### [INSTRUCTIONS TO FOLLOW]
Quote every line as given.

### [RECORDED DATA]
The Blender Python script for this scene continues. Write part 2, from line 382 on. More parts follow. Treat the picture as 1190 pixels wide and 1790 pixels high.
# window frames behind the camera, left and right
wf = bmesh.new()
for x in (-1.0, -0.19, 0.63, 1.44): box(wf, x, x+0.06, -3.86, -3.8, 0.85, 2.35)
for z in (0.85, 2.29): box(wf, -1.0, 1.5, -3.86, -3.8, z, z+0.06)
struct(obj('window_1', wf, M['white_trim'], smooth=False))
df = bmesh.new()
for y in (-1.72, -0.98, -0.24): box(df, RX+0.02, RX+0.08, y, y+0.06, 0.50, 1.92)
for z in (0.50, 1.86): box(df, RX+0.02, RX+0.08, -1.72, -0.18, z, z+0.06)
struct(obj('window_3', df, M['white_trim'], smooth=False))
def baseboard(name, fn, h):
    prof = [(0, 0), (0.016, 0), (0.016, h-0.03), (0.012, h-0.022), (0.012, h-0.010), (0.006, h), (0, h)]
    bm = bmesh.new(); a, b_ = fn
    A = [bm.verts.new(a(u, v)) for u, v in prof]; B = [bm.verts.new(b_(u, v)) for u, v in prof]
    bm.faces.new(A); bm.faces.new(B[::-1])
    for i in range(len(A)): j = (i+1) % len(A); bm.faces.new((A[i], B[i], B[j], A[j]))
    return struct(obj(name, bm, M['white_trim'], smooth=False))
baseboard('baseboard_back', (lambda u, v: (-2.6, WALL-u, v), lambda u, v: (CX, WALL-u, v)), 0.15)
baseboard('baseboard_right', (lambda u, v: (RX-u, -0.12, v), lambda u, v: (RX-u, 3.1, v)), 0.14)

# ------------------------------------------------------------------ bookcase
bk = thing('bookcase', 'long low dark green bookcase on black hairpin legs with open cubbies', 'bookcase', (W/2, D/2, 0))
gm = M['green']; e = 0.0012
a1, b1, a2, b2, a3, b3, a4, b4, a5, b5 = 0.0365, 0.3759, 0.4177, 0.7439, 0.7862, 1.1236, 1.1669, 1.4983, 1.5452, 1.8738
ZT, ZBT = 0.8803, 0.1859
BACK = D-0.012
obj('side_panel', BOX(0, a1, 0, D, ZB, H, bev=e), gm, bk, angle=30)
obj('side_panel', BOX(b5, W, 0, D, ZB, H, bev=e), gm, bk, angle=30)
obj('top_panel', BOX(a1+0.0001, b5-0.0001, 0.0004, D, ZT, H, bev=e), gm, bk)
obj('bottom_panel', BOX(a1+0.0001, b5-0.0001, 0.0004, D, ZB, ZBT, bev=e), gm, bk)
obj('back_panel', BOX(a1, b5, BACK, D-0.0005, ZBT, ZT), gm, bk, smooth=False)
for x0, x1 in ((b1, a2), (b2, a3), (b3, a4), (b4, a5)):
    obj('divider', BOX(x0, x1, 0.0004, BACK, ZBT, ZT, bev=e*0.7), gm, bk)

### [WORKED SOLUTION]
The Blender Python script for this scene continues. Write part 2, from line 382 on. More parts follow. Treat the picture as 1190 pixels wide and 1790 pixels high.
# window frames behind the camera, left and right
wf = bmesh.new()
for x in (-1.0, -0.19, 0.63, 1.44): box(wf, x, x+0.06, -3.86, -3.8, 0.85, 2.35)
for z in (0.85, 2.29): box(wf, -1.0, 1.5, -3.86, -3.8, z, z+0.06)
struct(obj('window_1', wf, M['white_trim'], smooth=False))
df = bmesh.new()
for y in (-1.72, -0.98, -0.24): box(df, RX+0.02, RX+0.08, y, y+0.06, 0.50, 1.92)
for z in (0.50, 1.86): box(df, RX+0.02, RX+0.08, -1.72, -0.18, z, z+0.06)
struct(obj('window_3', df, M['white_trim'], smooth=False))
def baseboard(name, fn, h):
    prof = [(0, 0), (0.016, 0), (0.016, h-0.03), (0.012, h-0.022), (0.012, h-0.010), (0.006, h), (0, h)]
    bm = bmesh.new(); a, b_ = fn
    A = [bm.verts.new(a(u, v)) for u, v in prof]; B = [bm.verts.new(b_(u, v)) for u, v in prof]
    bm.faces.new(A); bm.faces.new(B[::-1])
    for i in range(len(A)): j = (i+1) % len(A); bm.faces.new((A[i], B[i], B[j], A[j]))
    return struct(obj(name, bm, M['white_trim'], smooth=False))
baseboard('baseboard_back', (lambda u, v: (-2.6, WALL-u, v), lambda u, v: (CX, WALL-u, v)), 0.15)
baseboard('baseboard_right', (lambda u, v: (RX-u, -0.12, v), lambda u, v: (RX-u, 3.1, v)), 0.14)

# ------------------------------------------------------------------ bookcase
bk = thing('bookcase', 'long low dark green bookcase on black hairpin legs with open cubbies', 'bookcase', (W/2, D/2, 0))
gm = M['green']; e = 0.0012
a1, b1, a2, b2, a3, b3, a4, b4, a5, b5 = 0.0365, 0.3759, 0.4177, 0.7439, 0.7862, 1.1236, 1.1669, 1.4983, 1.5452, 1.8738
ZT, ZBT = 0.8803, 0.1859
BACK = D-0.012
obj('side_panel', BOX(0, a1, 0, D, ZB, H, bev=e), gm, bk, angle=30)
obj('side_panel', BOX(b5, W, 0, D, ZB, H, bev=e), gm, bk, angle=30)
obj('top_panel', BOX(a1+0.0001, b5-0.0001, 0.0004, D, ZT, H, bev=e), gm, bk)
obj('bottom_panel', BOX(a1+0.0001, b5-0.0001, 0.0004, D, ZB, ZBT, bev=e), gm, bk)
obj('back_panel', BOX(a1, b5, BACK, D-0.0005, ZBT, ZT), gm, bk, smooth=False)
for x0, x1 in ((b1, a2), (b2, a3), (b3, a4), (b4, a5)):
    obj('divider', BOX(x0, x1, 0.0004, BACK, ZBT, ZT, bev=e*0.7), gm, bk)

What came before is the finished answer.